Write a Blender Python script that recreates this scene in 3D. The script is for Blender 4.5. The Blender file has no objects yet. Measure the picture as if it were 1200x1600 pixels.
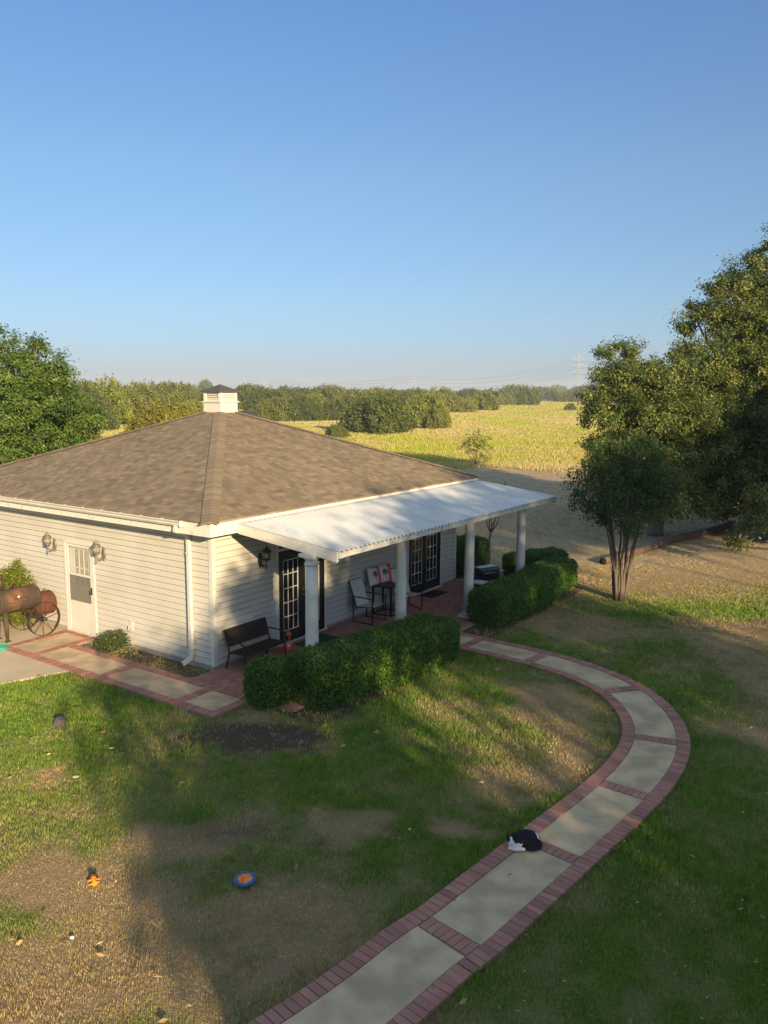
import bpy, bmesh, math, random
import numpy as np
from mathutils import Vector, Matrix
random.seed(7); rng = np.random.default_rng(7)
S = bpy.context.scene; COL = S.collection
R_ = math.radians
# ------------------------------------------------------------------ camera
cam = bpy.data.cameras.new('camera'); cam.sensor_fit = 'HORIZONTAL'; cam.sensor_width = 36
cam.lens = 36*1273/1200; cam.clip_start = .1; cam.clip_end = 20000
co = bpy.data.objects.new('camera', cam); COL.objects.link(co)
co.matrix_world = Matrix.Translation((0, 0, 5.5)) @ Matrix.Rotation(math.pi/2-.1474, 4, 'X') @ Matrix.Rotation(.0071, 4, 'Z')
S.camera = co
# ------------------------------------------------------------------ light
SUN_EL, SUN_TRAVEL = R_(15.5), R_(116)
to_sun = Vector((-math.cos(SUN_TRAVEL)*math.cos(SUN_EL), -math.sin(SUN_TRAVEL)*math.cos(SUN_EL), math.sin(SUN_EL)))
w = bpy.data.worlds.new('World'); S.world = w; w.use_nodes = True
nt = w.node_tree; bg = nt.nodes['Background']
sky = nt.nodes.new('ShaderNodeTexSky'); sky.sky_type = 'NISHITA'; sky.sun_disc = False
sky.sun_elevation = SUN_EL; sky.sun_rotation = math.atan2(to_sun.x, to_sun.y)
sky.altitude = 200; sky.air_density = 1.0; sky.dust_density = .5; sky.ozone_density = 4.0
tcw = nt.nodes.new('ShaderNodeTexCoord'); sxyz = nt.nodes.new('ShaderNodeSeparateXYZ'); nt.links.new(tcw.outputs['Generated'], sxyz.inputs[0])
ramp = nt.nodes.new('ShaderNodeValToRGB'); re_ = ramp.color_ramp.elements   # sky tint: dims and greys the low sky, warms and boosts the upper fill, height = sin(elevation)
re_[0].position = 0; re_[0].color = (.25, .28, .42, 1); re_[1].position = 1; re_[1].color = (2.3, 1.5, .86, 1)
for ps, cl in ((.10, (.35, .365, .40)), (.24, (.445, .445, .435)), (.43, (.42, .475, .53)), (.56, (1.75, 1.22, .78))): q = re_.new(ps); q.color = (*cl, 1)
mw = nt.nodes.new('ShaderNodeMix'); mw.data_type = 'RGBA'; mw.blend_type = 'MULTIPLY'; mw.inputs[0].default_value = 1
nt.links.new(sxyz.outputs[2], ramp.inputs[0]); nt.links.new(sky.outputs[0], mw.inputs[6]); nt.links.new(ramp.outputs[0], mw.inputs[7])
nt.links.new(mw.outputs[2], bg.inputs[0]); bg.inputs[1].default_value = .15
sl = bpy.data.lights.new('sun', 'SUN'); sl.energy = 4.7; sl.angle = R_(.5); sl.color = (1, .76, .44)
so = bpy.data.objects.new('sun', sl); COL.objects.link(so)
so.rotation_euler = to_sun.to_track_quat('Z', 'Y').to_euler(); so.location = (0, 0, 40)
S.view_settings.view_transform = 'Standard'; S.view_settings.look = 'None'
S.view_settings.gamma = 1; S.view_settings.use_curve_mapping = False; S.view_settings.exposure = 1.12
S.cycles.max_bounces = 8; S.cycles.transparent_max_bounces = 12
# ------------------------------------------------------------------ helpers
def mat(name, c1, c2=None, scale=8., rough=.8, bump=0., bscale=None, metal=0., attr=None, attr_c=None, spec=.3, trans=0., detail=4., coat=0., contrast=(.3, .7), alpha=1.):
    m = bpy.data.materials.new(name); m.use_nodes = True; n = m.node_tree; N = n.nodes; K = n.links
    b = N['Principled BSDF']; b.inputs['Roughness'].default_value = rough; b.inputs['Metallic'].default_value = metal
    b.inputs['Specular IOR Level'].default_value = spec
    if coat: b.inputs['Coat Weight'].default_value = coat
    tc = N.new('ShaderNodeTexCoord')
    out = None
    if c2 is None: b.inputs['Base Color'].default_value = (*c1, 1)
    else:
        no = N.new('ShaderNodeTexNoise'); no.inputs['Scale'].default_value = scale; no.inputs['Detail'].default_value = detail
        K.new(tc.outputs['Object'], no.inputs['Vector'])
        mr = N.new('ShaderNodeMapRange'); mr.inputs[1].default_value = contrast[0]; mr.inputs[2].default_value = contrast[1]
        K.new(no.outputs[0], mr.inputs[0])
        mx = N.new('ShaderNodeMix'); mx.data_type = 'RGBA'; mx.inputs[6].default_value = (*c1, 1); mx.inputs[7].default_value = (*c2, 1)
        K.new(mr.outputs[0], mx.inputs[0]); out = mx.outputs[2]
    if attr:
        at = N.new('ShaderNodeAttribute'); at.attribute_name = attr
        m2 = N.new('ShaderNodeMix'); m2.data_type = 'RGBA'; K.new(at.outputs['Fac'], m2.inputs[0])
        if out: K.new(out, m2.inputs[6])
        else: m2.inputs[6].default_value = (*c1, 1)
        m2.inputs[7].default_value = (*attr_c, 1); out = m2.outputs[2]
    if out: K.new(out, b.inputs['Base Color'])
    if bump:
        nb = N.new('ShaderNodeTexNoise'); nb.inputs['Scale'].default_value = bscale or scale*3; nb.inputs['Detail'].default_value = 6
        K.new(tc.outputs['Object'], nb.inputs['Vector'])
        bp = N.new('ShaderNodeBump'); bp.inputs['Strength'].default_value = bump; bp.inputs['Distance'].default_value = .02
        K.new(nb.outputs[0], bp.inputs['Height']); K.new(bp.outputs[0], b.inputs['Normal'])
    if trans:
        tr = N.new('ShaderNodeBsdfTranslucent'); ms = N.new('ShaderNodeMixShader'); ms.inputs[0].default_value = trans
        if out: K.new(out, tr.inputs[0])
        else: tr.inputs[0].default_value = (*c1, 1)
        K.new(b.outputs[0], ms.inputs[1]); K.new(tr.outputs[0], ms.inputs[2]); K.new(ms.outputs[0], N['Material Output'].inputs[0])
    if alpha < 1:
        b.inputs['Alpha'].default_value = alpha
    return m

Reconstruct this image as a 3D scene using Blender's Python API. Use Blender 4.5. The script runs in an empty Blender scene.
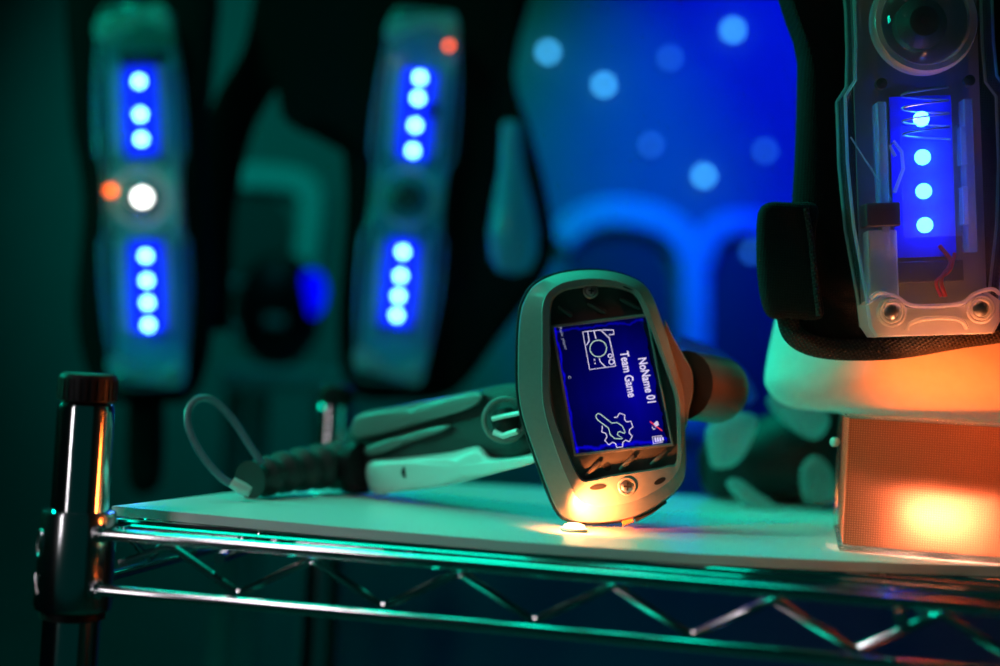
* * * * * * * * *
▶ Direction: Write the entries above out again exactly, but not the pictures.

▶ Full output:
Write a Blender Python script that recreates this scene in 3D. The script is for Blender 4.5. The Blender file has no objects yet. Measure the picture as if it were 1200x1600 pixels.
import bpy, bmesh, math, random
import numpy as np
from mathutils import Vector, Matrix
random.seed(7); rng = np.random.default_rng(7)
S = bpy.context.scene; COL = S.collection
R_ = math.radians
# ------------------------------------------------------------------ camera
cam = bpy.data.cameras.new('camera'); cam.sensor_fit = 'HORIZONTAL'; cam.sensor_width = 36
cam.lens = 36*1273/1200; cam.clip_start = .1; cam.clip_end = 20000
co = bpy.data.objects.new('camera', cam); COL.objects.link(co)
co.matrix_world = Matrix.Translation((0, 0, 5.5)) @ Matrix.Rotation(math.pi/2-.1474, 4, 'X') @ Matrix.Rotation(.0071, 4, 'Z')
S.camera = co
# ------------------------------------------------------------------ light
SUN_EL, SUN_TRAVEL = R_(15.5), R_(116)
to_sun = Vector((-math.cos(SUN_TRAVEL)*math.cos(SUN_EL), -math.sin(SUN_TRAVEL)*math.cos(SUN_EL), math.sin(SUN_EL)))
w = bpy.data.worlds.new('World'); S.world = w; w.use_nodes = True
nt = w.node_tree; bg = nt.nodes['Background']
sky = nt.nodes.new('ShaderNodeTexSky'); sky.sky_type = 'NISHITA'; sky.sun_disc = False
sky.sun_elevation = SUN_EL; sky.sun_rotation = math.atan2(to_sun.x, to_sun.y)
sky.altitude = 200; sky.air_density = 1.0; sky.dust_density = .5; sky.ozone_density = 4.0
tcw = nt.nodes.new('ShaderNodeTexCoord'); sxyz = nt.nodes.new('ShaderNodeSeparateXYZ'); nt.links.new(tcw.outputs['Generated'], sxyz.inputs[0])
ramp = nt.nodes.new('ShaderNodeValToRGB'); re_ = ramp.color_ramp.elements   # sky tint: dims and greys the low sky, warms and boosts the upper fill, height = sin(elevation)
re_[0].position = 0; re_[0].color = (.25, .28, .42, 1); re_[1].position = 1; re_[1].color = (2.3, 1.5, .86, 1)
for ps, cl in ((.10, (.35, .365, .40)), (.24, (.445, .445, .435)), (.43, (.42, .475, .53)), (.56, (1.75, 1.22, .78))): q = re_.new(ps); q.color = (*cl, 1)
mw = nt.nodes.new('ShaderNodeMix'); mw.data_type = 'RGBA'; mw.blend_type = 'MULTIPLY'; mw.inputs[0].default_value = 1
nt.links.new(sxyz.outputs[2], ramp.inputs[0]); nt.links.new(sky.outputs[0], mw.inputs[6]); nt.links.new(ramp.outputs[0], mw.inputs[7])
nt.links.new(mw.outputs[2], bg.inputs[0]); bg.inputs[1].default_value = .15
sl = bpy.data.lights.new('sun', 'SUN'); sl.energy = 4.7; sl.angle = R_(.5); sl.color = (1, .76, .44)
so = bpy.data.objects.new('sun', sl); COL.objects.link(so)
so.rotation_euler = to_sun.to_track_quat('Z', 'Y').to_euler(); so.location = (0, 0, 40)
S.view_settings.view_transform = 'Standard'; S.view_settings.look = 'None'
S.view_settings.gamma = 1; S.view_settings.use_curve_mapping = False; S.view_settings.exposure = 1.12
S.cycles.max_bounces = 8; S.cycles.transparent_max_bounces = 12
# ------------------------------------------------------------------ helpers
def mat(name, c1, c2=None, scale=8., rough=.8, bump=0., bscale=None, metal=0., attr=None, attr_c=None, spec=.3, trans=0., detail=4., coat=0., contrast=(.3, .7), alpha=1.):
    m = bpy.data.materials.new(name); m.use_nodes = True; n = m.node_tree; N = n.nodes; K = n.links
    b = N['Principled BSDF']; b.inputs['Roughness'].default_value = rough; b.inputs['Metallic'].default_value = metal
    b.inputs['Specular IOR Level'].default_value = spec
    if coat: b.inputs['Coat Weight'].default_value = coat
    tc = N.new('ShaderNodeTexCoord')
    out = None
    if c2 is None: b.inputs['Base Color'].default_value = (*c1, 1)
    else:
        no = N.new('ShaderNodeTexNoise'); no.inputs['Scale'].default_value = scale; no.inputs['Detail'].default_value = detail
        K.new(tc.outputs['Object'], no.inputs['Vector'])
        mr = N.new('ShaderNodeMapRange'); mr.inputs[1].default_value = contrast[0]; mr.inputs[2].default_value = contrast[1]
        K.new(no.outputs[0], mr.inputs[0])
        mx = N.new('ShaderNodeMix'); mx.data_type = 'RGBA'; mx.inputs[6].default_value = (*c1, 1); mx.inputs[7].default_value = (*c2, 1)
        K.new(mr.outputs[0], mx.inputs[0]); out = mx.outputs[2]
    if attr:
        at = N.new('ShaderNodeAttribute'); at.attribute_name = attr
        m2 = N.new('ShaderNodeMix'); m2.data_type = 'RGBA'; K.new(at.outputs['Fac'], m2.inputs[0])
        if out: K.new(out, m2.inputs[6])
        else: m2.inputs[6].default_value = (*c1, 1)
        m2.inputs[7].default_value = (*attr_c, 1); out = m2.outputs[2]
    if out: K.new(out, b.inputs['Base Color'])
    if bump:
        nb = N.new('ShaderNodeTexNoise'); nb.inputs['Scale'].default_value = bscale or scale*3; nb.inputs['Detail'].default_value = 6
        K.new(tc.outputs['Object'], nb.inputs['Vector'])
        bp = N.new('ShaderNodeBump'); bp.inputs['Strength'].default_value = bump; bp.inputs['Distance'].default_value = .02
        K.new(nb.outputs[0], bp.inputs['Height']); K.new(bp.outputs[0], b.inputs['Normal'])
    if trans:
        tr = N.new('ShaderNodeBsdfTranslucent'); ms = N.new('ShaderNodeMixShader'); ms.inputs[0].default_value = trans
        if out: K.new(out, tr.inputs[0])
        else: tr.inputs[0].default_value = (*c1, 1)
        K.new(b.outputs[0], ms.inputs[1]); K.new(tr.outputs[0], ms.inputs[2]); K.new(ms.outputs[0], N['Material Output'].inputs[0])
    if alpha < 1:
        b.inputs['Alpha'].default_value = alpha
    return m

Reconstruct this image as a 3D scene using Blender's Python API. Use Blender 4.5. The script runs in an empty Blender scene.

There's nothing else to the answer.